- [Instructions for the task]:
In the entries, find all lines that hold the word "from" and copy them.

- [Entries supplied]:
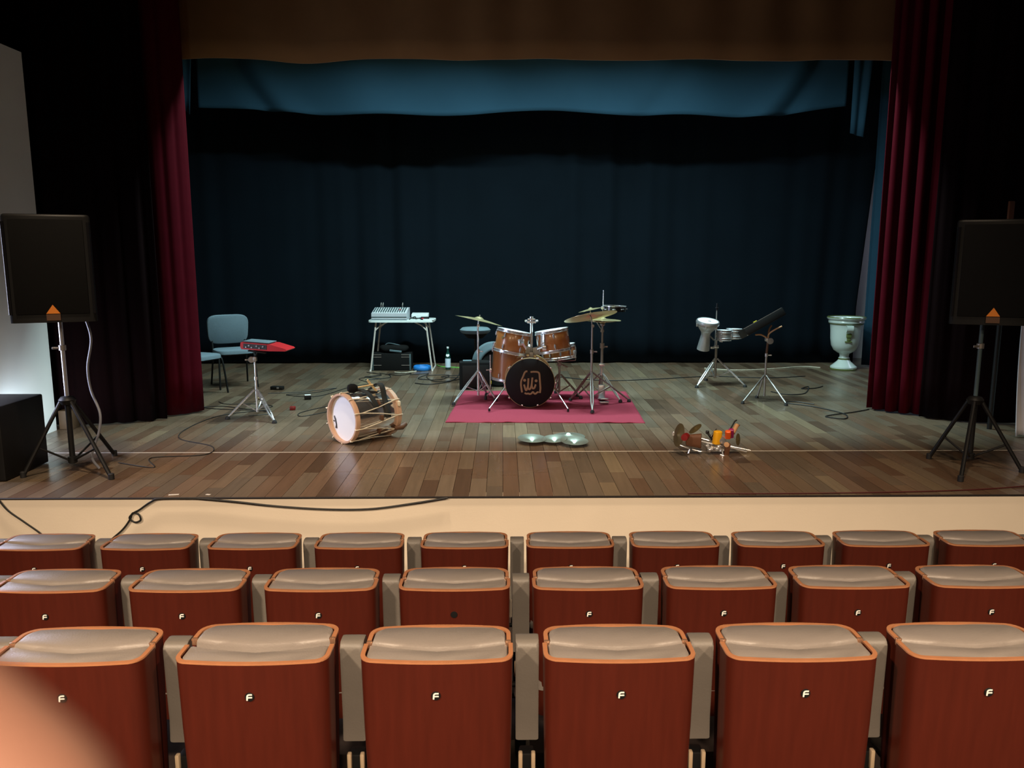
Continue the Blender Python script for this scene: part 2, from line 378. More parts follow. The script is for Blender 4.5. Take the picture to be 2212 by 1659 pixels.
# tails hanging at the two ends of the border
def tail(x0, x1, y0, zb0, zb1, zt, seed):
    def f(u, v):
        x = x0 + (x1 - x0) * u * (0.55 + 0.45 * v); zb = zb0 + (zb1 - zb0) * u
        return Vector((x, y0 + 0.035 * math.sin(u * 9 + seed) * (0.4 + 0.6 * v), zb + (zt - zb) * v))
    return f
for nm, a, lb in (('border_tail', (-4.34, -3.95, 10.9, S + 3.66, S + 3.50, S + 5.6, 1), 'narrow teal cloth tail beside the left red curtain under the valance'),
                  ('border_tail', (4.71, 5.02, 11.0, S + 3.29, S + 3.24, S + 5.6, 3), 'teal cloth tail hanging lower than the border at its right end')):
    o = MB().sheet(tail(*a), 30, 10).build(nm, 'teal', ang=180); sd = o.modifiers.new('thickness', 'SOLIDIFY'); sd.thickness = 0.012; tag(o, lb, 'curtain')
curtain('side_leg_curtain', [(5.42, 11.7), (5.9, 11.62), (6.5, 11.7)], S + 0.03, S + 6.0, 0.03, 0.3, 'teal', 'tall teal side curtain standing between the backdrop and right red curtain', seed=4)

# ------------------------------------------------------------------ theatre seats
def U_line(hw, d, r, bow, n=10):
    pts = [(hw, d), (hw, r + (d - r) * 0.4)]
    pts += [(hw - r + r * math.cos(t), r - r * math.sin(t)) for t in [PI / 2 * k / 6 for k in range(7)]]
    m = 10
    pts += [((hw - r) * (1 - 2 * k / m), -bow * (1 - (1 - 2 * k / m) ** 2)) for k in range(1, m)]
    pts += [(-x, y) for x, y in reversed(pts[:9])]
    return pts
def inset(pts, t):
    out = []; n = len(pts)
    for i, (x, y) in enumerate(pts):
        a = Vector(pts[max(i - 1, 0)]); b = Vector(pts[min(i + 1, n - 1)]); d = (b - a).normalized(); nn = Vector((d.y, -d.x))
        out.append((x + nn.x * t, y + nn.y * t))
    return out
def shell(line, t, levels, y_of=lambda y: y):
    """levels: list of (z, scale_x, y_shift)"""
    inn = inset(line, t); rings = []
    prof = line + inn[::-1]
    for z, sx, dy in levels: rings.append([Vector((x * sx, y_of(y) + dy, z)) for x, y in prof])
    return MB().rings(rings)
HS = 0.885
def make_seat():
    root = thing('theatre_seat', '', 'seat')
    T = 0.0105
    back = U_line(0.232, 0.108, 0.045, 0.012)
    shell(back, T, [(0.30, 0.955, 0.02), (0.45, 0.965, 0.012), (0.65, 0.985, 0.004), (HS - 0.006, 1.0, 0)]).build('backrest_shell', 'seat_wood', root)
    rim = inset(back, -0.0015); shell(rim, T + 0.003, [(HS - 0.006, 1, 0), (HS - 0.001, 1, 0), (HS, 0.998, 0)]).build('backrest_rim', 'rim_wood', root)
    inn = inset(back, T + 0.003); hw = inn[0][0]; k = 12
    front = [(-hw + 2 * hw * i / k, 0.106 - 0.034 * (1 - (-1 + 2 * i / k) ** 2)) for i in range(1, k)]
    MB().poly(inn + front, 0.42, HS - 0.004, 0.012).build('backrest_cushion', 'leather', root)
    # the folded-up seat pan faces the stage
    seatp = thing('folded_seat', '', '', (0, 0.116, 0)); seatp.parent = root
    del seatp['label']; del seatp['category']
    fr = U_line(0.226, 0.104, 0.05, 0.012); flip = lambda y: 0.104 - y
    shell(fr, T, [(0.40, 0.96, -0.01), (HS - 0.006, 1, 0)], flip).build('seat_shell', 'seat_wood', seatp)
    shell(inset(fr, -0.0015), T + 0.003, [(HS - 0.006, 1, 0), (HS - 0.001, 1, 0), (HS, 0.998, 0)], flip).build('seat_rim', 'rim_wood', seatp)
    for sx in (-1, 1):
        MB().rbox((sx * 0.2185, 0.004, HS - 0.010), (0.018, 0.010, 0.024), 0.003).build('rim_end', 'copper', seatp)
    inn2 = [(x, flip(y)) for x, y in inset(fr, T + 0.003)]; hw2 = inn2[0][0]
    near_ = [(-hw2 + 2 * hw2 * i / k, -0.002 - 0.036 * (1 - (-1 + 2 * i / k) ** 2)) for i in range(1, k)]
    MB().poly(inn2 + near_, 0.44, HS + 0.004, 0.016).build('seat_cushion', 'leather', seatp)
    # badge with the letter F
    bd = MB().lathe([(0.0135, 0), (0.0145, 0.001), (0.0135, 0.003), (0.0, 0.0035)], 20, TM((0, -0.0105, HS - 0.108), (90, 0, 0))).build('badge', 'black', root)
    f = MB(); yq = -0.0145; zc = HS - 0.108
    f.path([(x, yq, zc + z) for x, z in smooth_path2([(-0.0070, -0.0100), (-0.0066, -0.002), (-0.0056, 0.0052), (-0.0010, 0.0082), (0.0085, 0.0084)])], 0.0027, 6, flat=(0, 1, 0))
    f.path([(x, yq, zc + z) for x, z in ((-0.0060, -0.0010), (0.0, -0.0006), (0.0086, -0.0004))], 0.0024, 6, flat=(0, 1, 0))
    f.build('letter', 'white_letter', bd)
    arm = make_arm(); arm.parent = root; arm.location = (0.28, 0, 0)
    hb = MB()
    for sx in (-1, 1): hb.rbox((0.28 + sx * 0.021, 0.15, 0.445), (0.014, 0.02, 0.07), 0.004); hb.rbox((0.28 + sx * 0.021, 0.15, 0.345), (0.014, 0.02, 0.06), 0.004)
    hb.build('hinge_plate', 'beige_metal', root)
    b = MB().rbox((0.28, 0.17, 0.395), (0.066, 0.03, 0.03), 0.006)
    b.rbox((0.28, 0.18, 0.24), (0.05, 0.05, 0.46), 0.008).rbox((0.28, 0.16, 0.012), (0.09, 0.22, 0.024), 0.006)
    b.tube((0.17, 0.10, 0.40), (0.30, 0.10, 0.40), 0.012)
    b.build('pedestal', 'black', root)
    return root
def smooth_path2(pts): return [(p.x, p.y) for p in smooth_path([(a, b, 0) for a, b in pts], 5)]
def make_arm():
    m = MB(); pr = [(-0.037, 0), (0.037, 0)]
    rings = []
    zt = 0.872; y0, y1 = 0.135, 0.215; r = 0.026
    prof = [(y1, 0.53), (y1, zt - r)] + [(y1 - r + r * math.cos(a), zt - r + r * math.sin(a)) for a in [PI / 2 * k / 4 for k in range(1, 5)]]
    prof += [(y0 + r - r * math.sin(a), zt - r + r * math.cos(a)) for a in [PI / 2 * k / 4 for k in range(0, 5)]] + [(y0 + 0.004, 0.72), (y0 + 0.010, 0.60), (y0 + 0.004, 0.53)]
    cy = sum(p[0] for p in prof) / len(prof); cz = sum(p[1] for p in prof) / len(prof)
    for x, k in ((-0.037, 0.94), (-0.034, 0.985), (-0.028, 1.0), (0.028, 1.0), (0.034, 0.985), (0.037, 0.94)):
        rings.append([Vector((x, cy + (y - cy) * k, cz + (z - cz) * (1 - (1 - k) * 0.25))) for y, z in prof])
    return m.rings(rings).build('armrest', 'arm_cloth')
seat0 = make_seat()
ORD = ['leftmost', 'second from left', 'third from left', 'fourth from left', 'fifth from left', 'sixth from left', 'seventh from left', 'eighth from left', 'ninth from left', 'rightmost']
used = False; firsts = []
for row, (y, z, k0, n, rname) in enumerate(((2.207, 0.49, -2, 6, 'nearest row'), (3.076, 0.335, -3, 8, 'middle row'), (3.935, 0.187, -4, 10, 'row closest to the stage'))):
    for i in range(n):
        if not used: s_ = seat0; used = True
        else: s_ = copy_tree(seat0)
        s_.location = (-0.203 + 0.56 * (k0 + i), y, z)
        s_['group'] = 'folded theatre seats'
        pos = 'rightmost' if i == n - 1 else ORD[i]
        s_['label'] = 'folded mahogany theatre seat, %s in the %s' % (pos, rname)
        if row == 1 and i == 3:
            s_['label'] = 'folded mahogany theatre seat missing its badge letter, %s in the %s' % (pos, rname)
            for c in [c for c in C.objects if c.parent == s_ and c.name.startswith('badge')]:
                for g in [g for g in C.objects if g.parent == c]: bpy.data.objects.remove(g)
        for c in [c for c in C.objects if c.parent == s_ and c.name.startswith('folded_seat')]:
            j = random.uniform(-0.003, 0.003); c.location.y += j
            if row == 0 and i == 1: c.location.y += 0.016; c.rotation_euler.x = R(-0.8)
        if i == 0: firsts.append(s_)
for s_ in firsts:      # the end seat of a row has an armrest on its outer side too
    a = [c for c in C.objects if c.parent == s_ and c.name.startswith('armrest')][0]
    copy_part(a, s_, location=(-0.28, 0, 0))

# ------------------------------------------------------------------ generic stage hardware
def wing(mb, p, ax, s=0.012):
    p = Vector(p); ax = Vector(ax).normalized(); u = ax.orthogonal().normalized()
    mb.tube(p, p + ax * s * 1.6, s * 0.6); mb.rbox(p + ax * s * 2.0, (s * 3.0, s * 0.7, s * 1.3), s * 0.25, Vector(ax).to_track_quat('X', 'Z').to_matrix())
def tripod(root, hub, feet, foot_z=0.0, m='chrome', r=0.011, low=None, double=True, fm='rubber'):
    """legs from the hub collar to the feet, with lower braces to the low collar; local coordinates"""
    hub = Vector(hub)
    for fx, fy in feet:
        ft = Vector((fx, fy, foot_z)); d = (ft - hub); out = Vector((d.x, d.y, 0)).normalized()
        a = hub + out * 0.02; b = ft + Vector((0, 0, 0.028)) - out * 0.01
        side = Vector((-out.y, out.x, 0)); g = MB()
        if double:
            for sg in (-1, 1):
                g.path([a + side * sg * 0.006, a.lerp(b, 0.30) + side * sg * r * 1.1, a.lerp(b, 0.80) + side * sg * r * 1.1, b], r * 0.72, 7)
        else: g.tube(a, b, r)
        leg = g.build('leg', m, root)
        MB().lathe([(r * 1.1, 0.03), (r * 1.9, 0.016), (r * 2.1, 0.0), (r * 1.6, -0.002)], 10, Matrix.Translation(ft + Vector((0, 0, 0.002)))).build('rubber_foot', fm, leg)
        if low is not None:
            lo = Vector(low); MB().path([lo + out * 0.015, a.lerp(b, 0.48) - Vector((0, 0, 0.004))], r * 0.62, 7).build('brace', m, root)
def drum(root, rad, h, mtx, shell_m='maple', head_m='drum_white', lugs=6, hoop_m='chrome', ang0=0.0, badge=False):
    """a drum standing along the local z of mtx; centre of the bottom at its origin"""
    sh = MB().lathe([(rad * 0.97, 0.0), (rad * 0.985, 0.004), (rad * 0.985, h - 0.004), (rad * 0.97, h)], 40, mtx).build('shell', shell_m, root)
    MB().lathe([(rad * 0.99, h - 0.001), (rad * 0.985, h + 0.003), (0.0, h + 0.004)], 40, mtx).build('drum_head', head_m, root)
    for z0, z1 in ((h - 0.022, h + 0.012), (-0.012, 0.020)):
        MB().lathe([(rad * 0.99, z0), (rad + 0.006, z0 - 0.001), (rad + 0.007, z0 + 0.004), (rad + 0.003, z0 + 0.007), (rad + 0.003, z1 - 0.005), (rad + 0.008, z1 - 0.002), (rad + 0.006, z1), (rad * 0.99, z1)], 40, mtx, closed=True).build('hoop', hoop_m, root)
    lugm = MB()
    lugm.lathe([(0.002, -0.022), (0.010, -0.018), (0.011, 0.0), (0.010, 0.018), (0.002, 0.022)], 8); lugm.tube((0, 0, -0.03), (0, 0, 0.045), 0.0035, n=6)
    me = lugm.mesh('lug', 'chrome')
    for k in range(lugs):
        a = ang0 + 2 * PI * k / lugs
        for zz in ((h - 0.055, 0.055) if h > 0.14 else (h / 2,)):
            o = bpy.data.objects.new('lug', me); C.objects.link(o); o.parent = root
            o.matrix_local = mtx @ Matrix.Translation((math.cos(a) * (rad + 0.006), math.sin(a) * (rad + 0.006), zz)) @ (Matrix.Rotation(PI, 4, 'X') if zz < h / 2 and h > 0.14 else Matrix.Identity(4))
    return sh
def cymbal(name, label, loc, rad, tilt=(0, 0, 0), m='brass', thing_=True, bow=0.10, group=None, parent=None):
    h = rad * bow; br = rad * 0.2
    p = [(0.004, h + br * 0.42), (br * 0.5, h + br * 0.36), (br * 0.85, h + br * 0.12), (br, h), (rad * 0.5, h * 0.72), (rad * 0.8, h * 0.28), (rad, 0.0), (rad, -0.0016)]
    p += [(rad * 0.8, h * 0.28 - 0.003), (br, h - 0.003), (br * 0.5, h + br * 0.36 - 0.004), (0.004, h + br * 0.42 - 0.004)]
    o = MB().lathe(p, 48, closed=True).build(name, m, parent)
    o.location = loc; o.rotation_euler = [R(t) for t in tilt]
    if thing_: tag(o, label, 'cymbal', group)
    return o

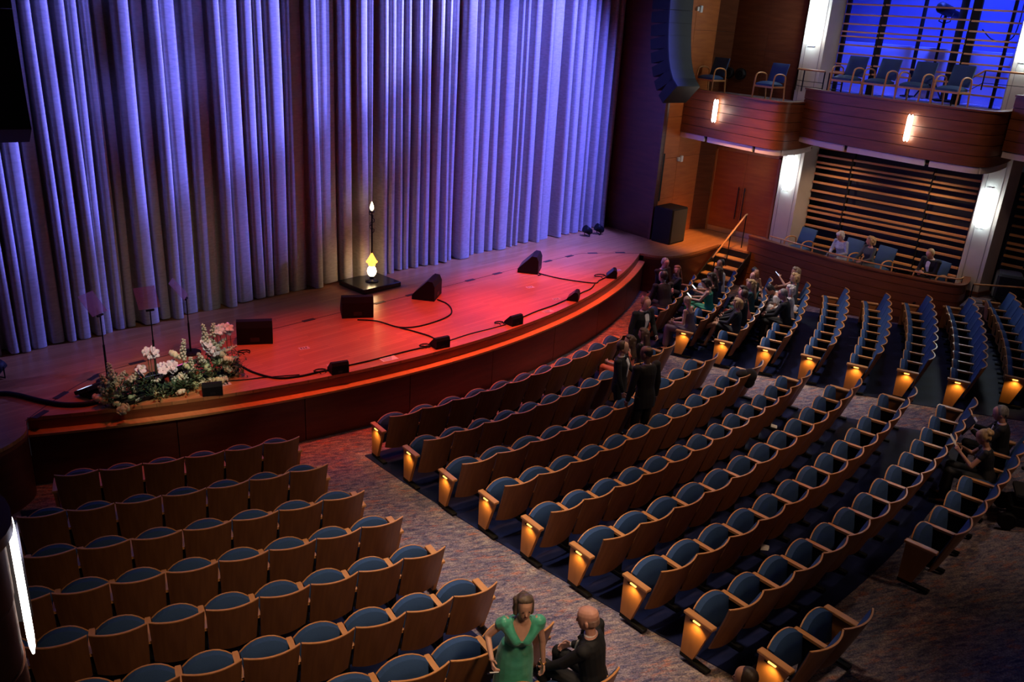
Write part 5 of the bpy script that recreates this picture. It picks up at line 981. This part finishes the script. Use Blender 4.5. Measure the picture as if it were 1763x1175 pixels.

- [Final result]:
Continue the Blender Python script for this scene: part 2, from line 378. More parts follow. The script is for Blender 4.5. Take the picture to be 2212 by 1659 pixels.
ORD = ['leftmost', 'second from left', 'third from left', 'fourth from left', 'fifth from left', 'sixth from left', 'seventh from left', 'eighth from left', 'ninth from left', 'rightmost']
    """legs from the hub collar to the feet, with lower braces to the low collar; local coordinates"""